Tina Stefanou’s Hym(e)nals, 2022, reflects on solidarity, kinship and coming-of-age through interspecies communication. As the veiled figures move around the panoramic screen and in and out of darkness, they whisper, laugh and hum in unison, a mode of vocality suggesting forms of acoustic connection. In Hym(e)nals, Stefanou is not interested in the thoroughbreds’ heroism or the show pony’s nobility. The young women and their elderly equine companions are neither divine nor triumphant; rather, Stefanou celebrates the workhorse, while de-stereotyping the portrayal of women in equestrian settings. Stefanou says about her interest in these cultural depictions:

'The clichés of the female, horse and pony club are strong. For me, just adjacent to the cliché is the sacred.
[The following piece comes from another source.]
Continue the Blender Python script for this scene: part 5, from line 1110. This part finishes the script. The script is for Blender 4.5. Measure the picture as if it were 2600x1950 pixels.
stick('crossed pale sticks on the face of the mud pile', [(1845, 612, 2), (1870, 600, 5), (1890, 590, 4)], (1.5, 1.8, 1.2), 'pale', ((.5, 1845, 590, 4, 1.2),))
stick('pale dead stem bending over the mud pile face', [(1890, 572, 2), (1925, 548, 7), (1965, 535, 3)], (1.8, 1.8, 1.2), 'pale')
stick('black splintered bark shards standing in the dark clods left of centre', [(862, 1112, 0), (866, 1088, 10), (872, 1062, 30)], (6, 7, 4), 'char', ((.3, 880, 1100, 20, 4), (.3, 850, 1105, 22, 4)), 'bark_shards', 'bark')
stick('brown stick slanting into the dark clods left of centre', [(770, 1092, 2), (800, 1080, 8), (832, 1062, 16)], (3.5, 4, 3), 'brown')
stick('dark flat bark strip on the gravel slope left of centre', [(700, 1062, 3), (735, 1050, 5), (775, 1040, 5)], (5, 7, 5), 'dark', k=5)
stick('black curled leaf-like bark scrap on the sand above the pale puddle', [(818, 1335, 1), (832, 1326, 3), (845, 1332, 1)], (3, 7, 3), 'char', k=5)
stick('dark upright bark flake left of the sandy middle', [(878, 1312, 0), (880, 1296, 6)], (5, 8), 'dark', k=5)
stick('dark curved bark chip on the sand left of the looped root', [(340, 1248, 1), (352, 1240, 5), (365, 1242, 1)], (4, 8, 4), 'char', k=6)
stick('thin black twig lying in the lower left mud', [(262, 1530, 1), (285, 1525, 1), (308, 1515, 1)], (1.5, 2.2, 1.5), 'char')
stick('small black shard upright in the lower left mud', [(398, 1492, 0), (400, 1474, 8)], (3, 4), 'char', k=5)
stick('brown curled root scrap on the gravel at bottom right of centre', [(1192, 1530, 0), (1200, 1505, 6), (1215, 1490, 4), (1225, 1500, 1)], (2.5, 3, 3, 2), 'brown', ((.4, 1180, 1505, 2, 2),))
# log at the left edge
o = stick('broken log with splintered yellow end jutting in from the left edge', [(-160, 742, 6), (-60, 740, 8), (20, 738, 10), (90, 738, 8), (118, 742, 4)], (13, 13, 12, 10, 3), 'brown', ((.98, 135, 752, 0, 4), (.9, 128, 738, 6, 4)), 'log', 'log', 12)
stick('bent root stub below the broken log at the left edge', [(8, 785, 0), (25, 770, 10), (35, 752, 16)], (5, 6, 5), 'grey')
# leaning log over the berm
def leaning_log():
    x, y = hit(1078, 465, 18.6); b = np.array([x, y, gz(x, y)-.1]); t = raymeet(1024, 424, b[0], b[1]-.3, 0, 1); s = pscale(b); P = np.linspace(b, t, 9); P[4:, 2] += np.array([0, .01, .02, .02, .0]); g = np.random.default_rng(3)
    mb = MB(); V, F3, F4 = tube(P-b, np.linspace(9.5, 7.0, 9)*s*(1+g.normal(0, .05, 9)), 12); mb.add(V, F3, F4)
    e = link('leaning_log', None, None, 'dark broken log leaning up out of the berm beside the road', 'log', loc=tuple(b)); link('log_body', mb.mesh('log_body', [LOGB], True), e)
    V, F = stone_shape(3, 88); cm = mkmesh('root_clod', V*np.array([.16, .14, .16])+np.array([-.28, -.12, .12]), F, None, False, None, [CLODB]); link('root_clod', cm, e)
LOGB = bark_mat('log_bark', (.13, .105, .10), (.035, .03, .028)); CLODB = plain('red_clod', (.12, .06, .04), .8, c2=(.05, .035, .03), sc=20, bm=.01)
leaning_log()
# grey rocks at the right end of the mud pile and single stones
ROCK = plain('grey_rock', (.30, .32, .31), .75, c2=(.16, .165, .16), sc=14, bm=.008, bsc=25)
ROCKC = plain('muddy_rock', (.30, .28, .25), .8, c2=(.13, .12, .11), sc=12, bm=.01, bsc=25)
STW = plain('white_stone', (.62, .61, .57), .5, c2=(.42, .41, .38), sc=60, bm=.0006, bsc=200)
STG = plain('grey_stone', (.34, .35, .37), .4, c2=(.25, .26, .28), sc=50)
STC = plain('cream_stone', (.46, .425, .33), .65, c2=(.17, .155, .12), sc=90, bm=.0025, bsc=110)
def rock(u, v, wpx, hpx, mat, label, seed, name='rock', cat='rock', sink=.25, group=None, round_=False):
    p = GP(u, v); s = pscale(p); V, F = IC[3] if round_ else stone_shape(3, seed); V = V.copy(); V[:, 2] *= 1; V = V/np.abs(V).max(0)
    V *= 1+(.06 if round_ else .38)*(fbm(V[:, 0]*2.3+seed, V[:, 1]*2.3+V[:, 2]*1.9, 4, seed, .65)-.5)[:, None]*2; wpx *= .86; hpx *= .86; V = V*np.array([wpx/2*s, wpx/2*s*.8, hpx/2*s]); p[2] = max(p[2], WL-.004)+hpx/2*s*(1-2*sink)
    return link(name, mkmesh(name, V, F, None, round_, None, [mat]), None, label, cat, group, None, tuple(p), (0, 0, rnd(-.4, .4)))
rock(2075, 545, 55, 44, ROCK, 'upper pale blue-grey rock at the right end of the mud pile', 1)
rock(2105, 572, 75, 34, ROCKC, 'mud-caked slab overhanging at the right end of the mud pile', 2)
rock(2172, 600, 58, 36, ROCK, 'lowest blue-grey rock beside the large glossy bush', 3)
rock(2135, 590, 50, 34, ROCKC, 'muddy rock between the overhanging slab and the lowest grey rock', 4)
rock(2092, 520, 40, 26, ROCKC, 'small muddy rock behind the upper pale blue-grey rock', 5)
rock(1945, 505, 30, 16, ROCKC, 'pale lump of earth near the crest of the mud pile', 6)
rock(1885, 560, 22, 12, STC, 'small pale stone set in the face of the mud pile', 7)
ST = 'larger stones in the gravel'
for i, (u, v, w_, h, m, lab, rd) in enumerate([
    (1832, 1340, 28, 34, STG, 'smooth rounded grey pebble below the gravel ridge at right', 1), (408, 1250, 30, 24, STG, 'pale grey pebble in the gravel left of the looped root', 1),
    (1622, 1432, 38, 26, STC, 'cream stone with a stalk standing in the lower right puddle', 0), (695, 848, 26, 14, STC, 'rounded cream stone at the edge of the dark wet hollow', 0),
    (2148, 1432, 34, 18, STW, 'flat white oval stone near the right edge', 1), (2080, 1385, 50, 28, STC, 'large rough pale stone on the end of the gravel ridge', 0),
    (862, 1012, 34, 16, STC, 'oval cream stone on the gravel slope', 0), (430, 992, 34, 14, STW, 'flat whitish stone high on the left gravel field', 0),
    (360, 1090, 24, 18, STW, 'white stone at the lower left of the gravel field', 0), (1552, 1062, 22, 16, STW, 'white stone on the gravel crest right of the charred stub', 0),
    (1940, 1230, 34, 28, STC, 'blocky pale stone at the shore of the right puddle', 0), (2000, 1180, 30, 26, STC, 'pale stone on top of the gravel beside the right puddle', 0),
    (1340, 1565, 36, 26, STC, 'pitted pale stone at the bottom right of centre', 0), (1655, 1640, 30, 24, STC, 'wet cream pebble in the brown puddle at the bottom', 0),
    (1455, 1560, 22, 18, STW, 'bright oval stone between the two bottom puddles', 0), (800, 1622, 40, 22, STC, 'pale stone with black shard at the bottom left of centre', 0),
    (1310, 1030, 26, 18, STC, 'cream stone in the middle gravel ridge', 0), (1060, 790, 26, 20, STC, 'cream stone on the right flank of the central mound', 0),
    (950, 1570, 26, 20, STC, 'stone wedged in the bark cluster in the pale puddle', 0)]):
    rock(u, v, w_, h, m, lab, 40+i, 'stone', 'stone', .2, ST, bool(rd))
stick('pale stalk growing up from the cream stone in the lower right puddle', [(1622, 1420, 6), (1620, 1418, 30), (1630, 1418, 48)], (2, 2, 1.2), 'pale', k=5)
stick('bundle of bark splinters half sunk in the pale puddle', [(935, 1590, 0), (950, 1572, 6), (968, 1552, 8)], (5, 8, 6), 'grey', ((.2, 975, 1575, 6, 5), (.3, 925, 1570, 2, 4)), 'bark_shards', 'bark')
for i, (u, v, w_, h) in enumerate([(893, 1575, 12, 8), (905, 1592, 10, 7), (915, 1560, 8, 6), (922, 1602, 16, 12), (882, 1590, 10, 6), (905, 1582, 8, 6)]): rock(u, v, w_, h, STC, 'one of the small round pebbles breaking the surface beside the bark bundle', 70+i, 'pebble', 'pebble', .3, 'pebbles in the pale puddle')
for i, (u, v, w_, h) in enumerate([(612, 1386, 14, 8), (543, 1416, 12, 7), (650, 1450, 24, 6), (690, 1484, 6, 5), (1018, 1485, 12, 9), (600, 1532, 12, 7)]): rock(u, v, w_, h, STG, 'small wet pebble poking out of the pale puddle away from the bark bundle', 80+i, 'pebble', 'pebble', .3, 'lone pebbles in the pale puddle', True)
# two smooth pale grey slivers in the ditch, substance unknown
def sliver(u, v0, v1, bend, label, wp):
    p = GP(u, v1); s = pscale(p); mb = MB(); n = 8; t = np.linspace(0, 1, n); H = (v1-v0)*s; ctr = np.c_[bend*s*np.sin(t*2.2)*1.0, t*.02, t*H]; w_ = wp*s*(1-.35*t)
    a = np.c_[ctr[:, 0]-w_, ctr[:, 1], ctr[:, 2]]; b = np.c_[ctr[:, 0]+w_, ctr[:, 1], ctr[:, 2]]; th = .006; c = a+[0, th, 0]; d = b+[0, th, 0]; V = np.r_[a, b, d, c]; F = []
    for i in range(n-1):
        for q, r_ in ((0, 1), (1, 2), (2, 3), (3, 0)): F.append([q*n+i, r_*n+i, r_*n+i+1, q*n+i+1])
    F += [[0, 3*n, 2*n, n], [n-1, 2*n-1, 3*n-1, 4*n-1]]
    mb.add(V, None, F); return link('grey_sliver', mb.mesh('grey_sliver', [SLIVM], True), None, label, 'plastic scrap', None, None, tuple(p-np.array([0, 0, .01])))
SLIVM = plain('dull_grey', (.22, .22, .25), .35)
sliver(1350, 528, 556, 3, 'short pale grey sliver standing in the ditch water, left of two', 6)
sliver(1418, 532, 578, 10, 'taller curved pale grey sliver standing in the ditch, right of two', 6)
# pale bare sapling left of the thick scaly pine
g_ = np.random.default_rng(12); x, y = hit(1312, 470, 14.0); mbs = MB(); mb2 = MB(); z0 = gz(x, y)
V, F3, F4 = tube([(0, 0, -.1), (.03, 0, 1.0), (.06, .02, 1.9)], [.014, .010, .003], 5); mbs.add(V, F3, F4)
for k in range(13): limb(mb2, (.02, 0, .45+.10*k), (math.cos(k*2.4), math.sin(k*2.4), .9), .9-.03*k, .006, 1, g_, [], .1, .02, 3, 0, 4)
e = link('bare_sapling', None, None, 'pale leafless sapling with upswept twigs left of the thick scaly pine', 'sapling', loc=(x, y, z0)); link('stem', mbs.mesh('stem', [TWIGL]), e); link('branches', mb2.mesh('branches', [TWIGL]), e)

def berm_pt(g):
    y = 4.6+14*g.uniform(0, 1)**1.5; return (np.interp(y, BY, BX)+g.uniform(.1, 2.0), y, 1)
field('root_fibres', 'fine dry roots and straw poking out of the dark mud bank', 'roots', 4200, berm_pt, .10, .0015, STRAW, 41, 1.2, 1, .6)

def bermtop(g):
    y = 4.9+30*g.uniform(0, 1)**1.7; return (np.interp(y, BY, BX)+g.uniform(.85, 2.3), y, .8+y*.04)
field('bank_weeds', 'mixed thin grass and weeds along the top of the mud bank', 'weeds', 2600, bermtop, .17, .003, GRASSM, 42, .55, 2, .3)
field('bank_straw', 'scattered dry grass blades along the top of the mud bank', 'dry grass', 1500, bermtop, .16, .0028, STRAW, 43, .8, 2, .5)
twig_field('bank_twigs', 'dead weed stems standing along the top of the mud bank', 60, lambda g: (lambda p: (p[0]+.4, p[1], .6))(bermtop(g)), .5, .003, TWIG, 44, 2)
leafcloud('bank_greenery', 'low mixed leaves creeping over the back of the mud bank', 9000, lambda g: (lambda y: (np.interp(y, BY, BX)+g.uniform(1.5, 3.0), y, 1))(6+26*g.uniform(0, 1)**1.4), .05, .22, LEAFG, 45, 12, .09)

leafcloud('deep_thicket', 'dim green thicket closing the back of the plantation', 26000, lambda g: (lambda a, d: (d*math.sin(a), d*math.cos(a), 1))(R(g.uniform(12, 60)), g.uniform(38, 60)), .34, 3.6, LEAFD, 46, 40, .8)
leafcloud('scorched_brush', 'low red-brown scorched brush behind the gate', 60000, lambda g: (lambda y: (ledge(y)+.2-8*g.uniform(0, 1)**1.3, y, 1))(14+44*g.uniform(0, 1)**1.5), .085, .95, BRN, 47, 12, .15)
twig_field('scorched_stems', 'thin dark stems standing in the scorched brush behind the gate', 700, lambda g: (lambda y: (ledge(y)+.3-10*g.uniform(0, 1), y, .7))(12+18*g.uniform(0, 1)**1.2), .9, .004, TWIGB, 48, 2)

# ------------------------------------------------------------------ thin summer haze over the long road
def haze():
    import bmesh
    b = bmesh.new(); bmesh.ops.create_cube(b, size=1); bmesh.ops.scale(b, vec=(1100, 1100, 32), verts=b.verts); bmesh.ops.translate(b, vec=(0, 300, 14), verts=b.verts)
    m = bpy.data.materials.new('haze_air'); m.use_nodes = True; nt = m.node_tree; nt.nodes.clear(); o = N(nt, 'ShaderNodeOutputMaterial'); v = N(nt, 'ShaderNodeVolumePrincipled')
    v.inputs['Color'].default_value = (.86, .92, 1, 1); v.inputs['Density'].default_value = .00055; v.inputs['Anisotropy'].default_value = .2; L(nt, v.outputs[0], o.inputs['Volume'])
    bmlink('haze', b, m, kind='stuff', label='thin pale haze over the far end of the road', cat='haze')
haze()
The cliché that can blind you from realising what’s happening – and what’s taking place – in Hym(e)nals is a very deep interspecies communication between teenage hormonal systems and old equine bodies.'

Hym(e)nals celebrates this intense pre-sexual moment in the riders’ lives as something sacred while acknowledging the hymen-like structures shared by female horses and other mammals. The joining of the ecclesiastical ‘hymn’ and the anatomic ‘hymen’ draws our attention to what art historian Tara Heffernan describes as Stefanou’s fascination with representing

the spaces between private and public, the internal and the external, the everyday and the divine, and the permeability and occasional collapse between the two.